I should like to point out that the Parliamentary Secretary, in his opening statement, apparently intended to excuse the Land Commission for giving high prices for land by referring to the fact that in some cases in the purchase of small holdings as many as 100 competitors were found to be bidding for the land. Apparently he offered that as an excuse for the Land Commission paying high prices.

While in his winding-up statement he refers to the Commission requiring to be careful in acquiring land at a reasonable price.

The Deputy misunderstood, I think. I said the Land Commission had to give the market value of the tenant's interest. That is determined by the prices prevailing in the district.

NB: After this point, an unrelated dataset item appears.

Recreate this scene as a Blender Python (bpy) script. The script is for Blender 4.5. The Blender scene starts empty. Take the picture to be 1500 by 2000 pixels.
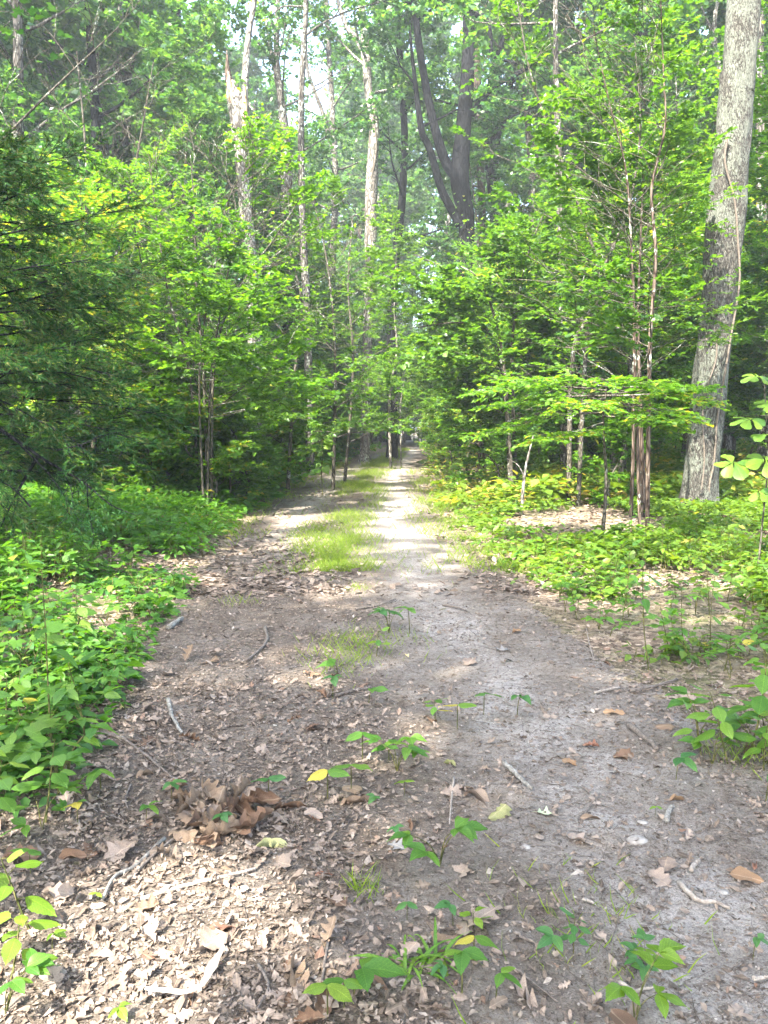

I would like to ask the Parliamentary Secretary what he considers is the market value of such land. Does he consider the market value the price that was given, say, by a man who comes over from the United States with his life earnings in his pockets and wants to buy a home to live in, and is prepared to give an exorbitant price for a piece of land? Does he consider that a reasonable price for such a piece of land? There are also competitors bidding in the shape of police pensioners and people who got large sums of money for past services rendered to the former Government, and who are thereby in a position to give exorbitant prices for pieces of land to secure a home for themselves. Does the Parliamentary Secretary consider that the price of land enhanced in that way is a reasonable excuse for the Land Commission in paying such prices as have been given for land in recent times? I think it is most unreasonable.

I have already dealt with that.

You have in your own way, but not in a way satisfactory to us.

Question:—"That this Bill do now pass"—put, and agreed to.